As of late I've been splitting my time. Bangin' it out in a news room in San Diego and Jesusing with a delightful rag-tag group in LA.

I've spent my life communicating one story or another. Good, bad, indifferent; it's what I know. I used to think TV was my hiatus into ministry. Little did I know ministry would be a killing machine designed to bring me back to television.

Today I'm saying goodbye. Goodbye to all the bullshit of American fame-driven ministry. Goodbye to my over-adjusting caring to the cause. Goodbye to formality. Goodbye to ass kissing pastor bandits who prey on the emotional pain of those seeking Christ. Goodbye to the incestuous Christian circle jerk. Goodbye to the next great idea that gets people saved. Goodbye to T-shirts, bumper stickers and outreach driven egos bent on adding numbers to the "Kingdom." Goodbye to hiding Jesus in social causes. Goodbye to men thinking they have spiritual dominance over the world. Goodbye to butt licking spotlight chasers who hook arms with ministries to appease their lack of self confidence. Goodbye to filthy insincere hands that take cash as a part of "give and get theology" and goodbye to man-made disciplines of denomination and evangelical nuttiness.

For those who will call this an angry diatribe from a guy who should have never thought to be a pastor, disciple, TV dude trying to help the masses...bite me. This has less to do with anger as it does the reality of my faith in concert with the reality of those I serve. You would first have to understand serving people beyond your need to, to  understand me saying goodbye in the manner I do.

My desire to have nothing to do with "ministry main-stream conciousness" comes from my ability to hear and listen to a God who insisted my serving be without cause or condition. I forgot that when I jumped into ministry. I forgot my voice, my strength, my imagination for new things ain't for me. It's always for another.

Goodbyes can be long and drawn out. Perhaps that's what my last two years have been. Yet it's also easy for goodbyes to be cold, callus, filled with self righteousness. The difference here? Understanding who I serve and then knowing I didn't decide to serve them at all. God did. I hear a lot of voices out there in the Christian circus saying, "I've been called to this or that."  Or, "I was a CEO, so I'll go help CEO's."  Listen! You are no more responsible for those types of decisions as you were responsible for the very air you breathed while sleeping last night. In other words, God makes all the calls and you were never called to anything but service to Him. This ain't about you and one particular subculture. This is about your willingness to just serve. That's why I'm saying goodbye and maybe you should too.

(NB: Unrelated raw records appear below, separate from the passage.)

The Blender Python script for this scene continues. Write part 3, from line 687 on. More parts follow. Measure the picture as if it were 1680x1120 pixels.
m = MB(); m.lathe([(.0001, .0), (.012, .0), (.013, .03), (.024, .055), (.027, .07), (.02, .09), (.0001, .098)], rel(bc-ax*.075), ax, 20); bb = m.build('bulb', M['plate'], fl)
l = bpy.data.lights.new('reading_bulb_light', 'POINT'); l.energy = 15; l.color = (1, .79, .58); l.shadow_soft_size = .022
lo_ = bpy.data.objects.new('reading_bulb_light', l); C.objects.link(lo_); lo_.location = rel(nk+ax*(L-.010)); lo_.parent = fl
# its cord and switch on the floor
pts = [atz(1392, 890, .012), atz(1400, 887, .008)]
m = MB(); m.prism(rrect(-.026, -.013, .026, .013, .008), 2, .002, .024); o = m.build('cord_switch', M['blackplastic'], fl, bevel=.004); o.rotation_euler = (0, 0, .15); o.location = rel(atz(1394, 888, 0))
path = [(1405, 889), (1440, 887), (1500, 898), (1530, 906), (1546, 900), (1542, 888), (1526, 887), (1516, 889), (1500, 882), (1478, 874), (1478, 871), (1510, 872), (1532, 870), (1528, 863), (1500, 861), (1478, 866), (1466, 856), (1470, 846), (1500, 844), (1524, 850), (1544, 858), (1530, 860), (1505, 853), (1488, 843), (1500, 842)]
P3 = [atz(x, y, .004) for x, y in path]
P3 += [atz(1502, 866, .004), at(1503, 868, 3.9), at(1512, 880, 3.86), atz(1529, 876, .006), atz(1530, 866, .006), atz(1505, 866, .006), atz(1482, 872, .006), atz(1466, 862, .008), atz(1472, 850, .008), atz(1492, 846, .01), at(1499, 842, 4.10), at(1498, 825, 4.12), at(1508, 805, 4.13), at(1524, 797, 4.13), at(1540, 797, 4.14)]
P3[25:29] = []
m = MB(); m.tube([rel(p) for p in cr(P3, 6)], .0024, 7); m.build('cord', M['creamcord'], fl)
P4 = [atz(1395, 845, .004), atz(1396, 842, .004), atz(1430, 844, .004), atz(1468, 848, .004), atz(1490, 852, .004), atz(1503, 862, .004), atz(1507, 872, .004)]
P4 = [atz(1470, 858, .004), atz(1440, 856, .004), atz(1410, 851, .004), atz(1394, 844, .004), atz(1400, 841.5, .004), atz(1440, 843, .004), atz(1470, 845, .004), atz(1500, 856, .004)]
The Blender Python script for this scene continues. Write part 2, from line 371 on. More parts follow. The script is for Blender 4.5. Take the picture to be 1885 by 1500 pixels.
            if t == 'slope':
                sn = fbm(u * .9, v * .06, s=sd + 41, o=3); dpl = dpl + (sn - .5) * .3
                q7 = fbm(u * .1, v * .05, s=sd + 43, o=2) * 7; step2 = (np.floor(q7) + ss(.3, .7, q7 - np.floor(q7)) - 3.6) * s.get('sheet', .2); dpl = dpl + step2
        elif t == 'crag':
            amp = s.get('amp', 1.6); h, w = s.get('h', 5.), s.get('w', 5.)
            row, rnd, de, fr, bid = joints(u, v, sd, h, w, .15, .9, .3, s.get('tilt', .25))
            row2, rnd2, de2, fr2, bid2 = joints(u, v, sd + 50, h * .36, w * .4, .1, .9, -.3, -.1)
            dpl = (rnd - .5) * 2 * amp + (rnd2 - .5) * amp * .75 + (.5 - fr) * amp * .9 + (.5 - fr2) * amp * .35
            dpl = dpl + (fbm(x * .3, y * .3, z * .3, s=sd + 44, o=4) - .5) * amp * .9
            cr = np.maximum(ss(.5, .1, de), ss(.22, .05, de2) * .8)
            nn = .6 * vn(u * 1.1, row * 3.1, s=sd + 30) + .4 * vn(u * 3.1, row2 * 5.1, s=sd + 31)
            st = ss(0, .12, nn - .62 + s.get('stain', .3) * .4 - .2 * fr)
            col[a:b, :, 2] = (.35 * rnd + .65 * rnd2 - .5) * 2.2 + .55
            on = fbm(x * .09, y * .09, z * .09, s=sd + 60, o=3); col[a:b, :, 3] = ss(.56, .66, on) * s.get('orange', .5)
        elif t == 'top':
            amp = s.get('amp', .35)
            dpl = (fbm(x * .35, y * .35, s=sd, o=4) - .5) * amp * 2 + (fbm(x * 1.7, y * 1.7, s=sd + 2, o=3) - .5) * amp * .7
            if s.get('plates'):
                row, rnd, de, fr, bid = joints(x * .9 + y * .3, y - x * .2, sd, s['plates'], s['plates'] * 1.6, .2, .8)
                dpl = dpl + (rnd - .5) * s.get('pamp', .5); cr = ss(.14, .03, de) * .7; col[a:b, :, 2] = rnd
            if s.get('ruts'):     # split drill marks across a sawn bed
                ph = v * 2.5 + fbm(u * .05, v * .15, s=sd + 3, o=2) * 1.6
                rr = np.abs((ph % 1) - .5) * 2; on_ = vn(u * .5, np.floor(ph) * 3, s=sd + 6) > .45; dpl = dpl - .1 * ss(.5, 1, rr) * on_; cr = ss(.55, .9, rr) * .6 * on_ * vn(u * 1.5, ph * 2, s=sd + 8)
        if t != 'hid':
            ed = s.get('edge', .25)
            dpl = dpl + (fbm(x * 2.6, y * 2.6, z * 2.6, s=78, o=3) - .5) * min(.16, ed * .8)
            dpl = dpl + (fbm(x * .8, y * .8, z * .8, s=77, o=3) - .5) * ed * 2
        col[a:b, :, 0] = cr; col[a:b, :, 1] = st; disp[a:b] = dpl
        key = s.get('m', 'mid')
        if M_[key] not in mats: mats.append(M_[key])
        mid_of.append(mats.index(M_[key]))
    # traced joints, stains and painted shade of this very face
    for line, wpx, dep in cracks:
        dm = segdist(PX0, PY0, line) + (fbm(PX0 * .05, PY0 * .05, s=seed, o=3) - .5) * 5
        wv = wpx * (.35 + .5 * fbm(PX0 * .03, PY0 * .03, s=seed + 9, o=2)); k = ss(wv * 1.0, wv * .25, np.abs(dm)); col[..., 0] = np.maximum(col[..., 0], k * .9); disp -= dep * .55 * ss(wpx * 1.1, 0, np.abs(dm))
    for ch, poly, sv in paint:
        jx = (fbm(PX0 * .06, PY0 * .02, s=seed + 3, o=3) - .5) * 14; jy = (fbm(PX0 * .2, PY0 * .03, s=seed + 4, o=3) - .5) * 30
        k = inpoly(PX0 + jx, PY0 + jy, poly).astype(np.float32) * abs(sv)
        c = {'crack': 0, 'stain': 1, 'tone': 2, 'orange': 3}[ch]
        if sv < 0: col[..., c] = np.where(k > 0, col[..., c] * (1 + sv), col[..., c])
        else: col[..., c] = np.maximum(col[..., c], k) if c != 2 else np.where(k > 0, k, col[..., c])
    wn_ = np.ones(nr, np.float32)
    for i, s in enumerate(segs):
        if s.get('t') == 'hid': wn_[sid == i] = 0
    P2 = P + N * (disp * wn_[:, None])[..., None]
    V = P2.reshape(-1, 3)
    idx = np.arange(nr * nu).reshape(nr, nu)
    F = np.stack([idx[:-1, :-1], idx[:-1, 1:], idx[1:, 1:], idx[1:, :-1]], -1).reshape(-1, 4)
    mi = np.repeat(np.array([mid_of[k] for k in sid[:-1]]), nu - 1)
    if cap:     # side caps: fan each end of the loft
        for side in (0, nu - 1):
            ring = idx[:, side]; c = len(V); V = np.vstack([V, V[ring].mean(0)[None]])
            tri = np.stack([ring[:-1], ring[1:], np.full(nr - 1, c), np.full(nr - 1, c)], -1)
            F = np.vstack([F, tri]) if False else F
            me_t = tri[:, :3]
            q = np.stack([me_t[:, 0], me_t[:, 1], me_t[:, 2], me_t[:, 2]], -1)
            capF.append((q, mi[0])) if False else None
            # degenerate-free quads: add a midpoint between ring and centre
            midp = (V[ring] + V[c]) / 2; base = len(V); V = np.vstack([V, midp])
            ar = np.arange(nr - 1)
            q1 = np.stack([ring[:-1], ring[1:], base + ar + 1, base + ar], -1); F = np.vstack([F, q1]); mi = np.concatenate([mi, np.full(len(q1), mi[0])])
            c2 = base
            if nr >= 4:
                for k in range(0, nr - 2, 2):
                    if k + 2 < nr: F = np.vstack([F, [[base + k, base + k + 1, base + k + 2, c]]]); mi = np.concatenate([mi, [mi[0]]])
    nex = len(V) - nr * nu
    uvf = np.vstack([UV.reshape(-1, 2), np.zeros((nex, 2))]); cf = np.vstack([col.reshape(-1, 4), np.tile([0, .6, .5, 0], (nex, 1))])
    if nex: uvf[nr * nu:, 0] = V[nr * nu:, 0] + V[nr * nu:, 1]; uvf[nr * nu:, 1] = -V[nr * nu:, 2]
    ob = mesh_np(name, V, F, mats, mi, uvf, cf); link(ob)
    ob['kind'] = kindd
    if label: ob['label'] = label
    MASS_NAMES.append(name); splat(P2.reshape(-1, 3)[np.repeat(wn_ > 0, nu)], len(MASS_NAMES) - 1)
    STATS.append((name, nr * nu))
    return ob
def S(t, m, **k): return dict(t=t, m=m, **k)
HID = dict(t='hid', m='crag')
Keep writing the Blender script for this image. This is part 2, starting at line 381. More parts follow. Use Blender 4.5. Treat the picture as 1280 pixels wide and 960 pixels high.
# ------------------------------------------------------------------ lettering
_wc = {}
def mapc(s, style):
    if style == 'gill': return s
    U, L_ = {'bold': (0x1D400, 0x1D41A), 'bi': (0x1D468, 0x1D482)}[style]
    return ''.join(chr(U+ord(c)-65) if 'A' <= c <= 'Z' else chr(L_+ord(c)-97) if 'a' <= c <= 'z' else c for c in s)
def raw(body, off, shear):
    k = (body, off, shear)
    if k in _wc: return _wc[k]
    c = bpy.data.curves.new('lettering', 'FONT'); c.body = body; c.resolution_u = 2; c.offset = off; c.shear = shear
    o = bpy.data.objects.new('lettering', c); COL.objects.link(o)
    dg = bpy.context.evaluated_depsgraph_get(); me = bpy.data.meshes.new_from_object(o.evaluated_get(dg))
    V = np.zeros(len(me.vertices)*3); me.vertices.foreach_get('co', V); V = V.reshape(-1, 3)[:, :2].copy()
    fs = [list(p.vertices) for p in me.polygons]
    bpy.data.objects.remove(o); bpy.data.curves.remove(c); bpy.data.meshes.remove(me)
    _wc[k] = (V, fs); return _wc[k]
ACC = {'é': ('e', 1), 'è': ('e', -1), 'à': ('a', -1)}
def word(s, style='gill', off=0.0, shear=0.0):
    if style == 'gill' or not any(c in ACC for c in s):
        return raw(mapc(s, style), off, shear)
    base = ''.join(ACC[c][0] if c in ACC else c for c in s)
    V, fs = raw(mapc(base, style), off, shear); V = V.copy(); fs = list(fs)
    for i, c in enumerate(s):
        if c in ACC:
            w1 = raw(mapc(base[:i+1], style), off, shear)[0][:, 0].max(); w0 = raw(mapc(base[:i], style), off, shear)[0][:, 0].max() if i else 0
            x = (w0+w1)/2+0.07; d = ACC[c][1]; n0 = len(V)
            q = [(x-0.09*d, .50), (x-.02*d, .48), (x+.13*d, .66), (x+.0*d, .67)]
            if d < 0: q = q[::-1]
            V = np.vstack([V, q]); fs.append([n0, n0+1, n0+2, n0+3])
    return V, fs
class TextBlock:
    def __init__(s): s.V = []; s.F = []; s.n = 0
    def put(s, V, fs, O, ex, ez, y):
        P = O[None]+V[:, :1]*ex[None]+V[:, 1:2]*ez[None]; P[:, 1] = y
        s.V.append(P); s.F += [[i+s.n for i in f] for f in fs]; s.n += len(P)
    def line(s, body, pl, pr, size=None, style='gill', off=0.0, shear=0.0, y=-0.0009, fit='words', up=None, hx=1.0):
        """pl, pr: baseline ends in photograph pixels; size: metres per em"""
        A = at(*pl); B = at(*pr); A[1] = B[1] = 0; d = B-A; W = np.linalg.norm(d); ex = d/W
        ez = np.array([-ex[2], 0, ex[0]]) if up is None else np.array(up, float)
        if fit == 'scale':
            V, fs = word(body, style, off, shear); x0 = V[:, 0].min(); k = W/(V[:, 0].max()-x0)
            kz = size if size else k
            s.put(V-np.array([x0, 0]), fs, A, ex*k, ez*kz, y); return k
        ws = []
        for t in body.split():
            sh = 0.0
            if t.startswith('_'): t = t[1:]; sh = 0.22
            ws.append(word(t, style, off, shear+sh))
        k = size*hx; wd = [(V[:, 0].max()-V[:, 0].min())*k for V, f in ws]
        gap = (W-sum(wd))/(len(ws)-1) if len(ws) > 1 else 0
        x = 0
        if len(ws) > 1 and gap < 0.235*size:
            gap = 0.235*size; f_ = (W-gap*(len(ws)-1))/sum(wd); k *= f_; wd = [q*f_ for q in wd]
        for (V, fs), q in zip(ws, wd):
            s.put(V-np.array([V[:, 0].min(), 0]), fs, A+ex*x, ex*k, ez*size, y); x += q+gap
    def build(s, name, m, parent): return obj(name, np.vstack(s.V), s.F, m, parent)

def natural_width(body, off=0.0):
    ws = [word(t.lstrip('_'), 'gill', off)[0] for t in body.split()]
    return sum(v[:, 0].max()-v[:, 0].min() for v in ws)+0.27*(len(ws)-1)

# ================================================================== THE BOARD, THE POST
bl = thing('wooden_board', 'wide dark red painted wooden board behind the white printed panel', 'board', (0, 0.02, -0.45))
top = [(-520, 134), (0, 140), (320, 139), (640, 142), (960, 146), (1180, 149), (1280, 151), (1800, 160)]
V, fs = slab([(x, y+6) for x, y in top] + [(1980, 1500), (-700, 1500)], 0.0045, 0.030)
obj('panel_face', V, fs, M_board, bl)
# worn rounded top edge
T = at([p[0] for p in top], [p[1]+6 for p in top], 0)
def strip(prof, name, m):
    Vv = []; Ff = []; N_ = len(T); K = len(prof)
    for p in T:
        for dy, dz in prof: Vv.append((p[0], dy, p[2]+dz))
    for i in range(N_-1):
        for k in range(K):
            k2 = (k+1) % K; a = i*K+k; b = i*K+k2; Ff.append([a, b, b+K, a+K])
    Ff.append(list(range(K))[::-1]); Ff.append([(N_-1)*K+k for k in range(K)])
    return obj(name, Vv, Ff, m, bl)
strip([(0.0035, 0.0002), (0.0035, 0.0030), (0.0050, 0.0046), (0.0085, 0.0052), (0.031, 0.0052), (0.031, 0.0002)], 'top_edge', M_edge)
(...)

There are a lot of screwed up people in my life. No one more screwed up than myself. One, a gay ex pastor / chef. Another, a car wash owner / used to be porn star. Can't forget my agnostic Gaffer friend who, for the record, drives a great truck. These people don't need me, didn't need me. I need them, that's why I'm saying goodbye. I'm no closer to the prize than they are. They are a part of my faith, not why I have it. I say goodbye to keep good company, to drink a beer with them, to cry with them, let my kids crawl on them. I will serve them... and I hope they never know.

I'm leaving the centricity of men for the desire to fill hearts with Christ. If ya need me I'll be in San Diego or LA... I go both ways.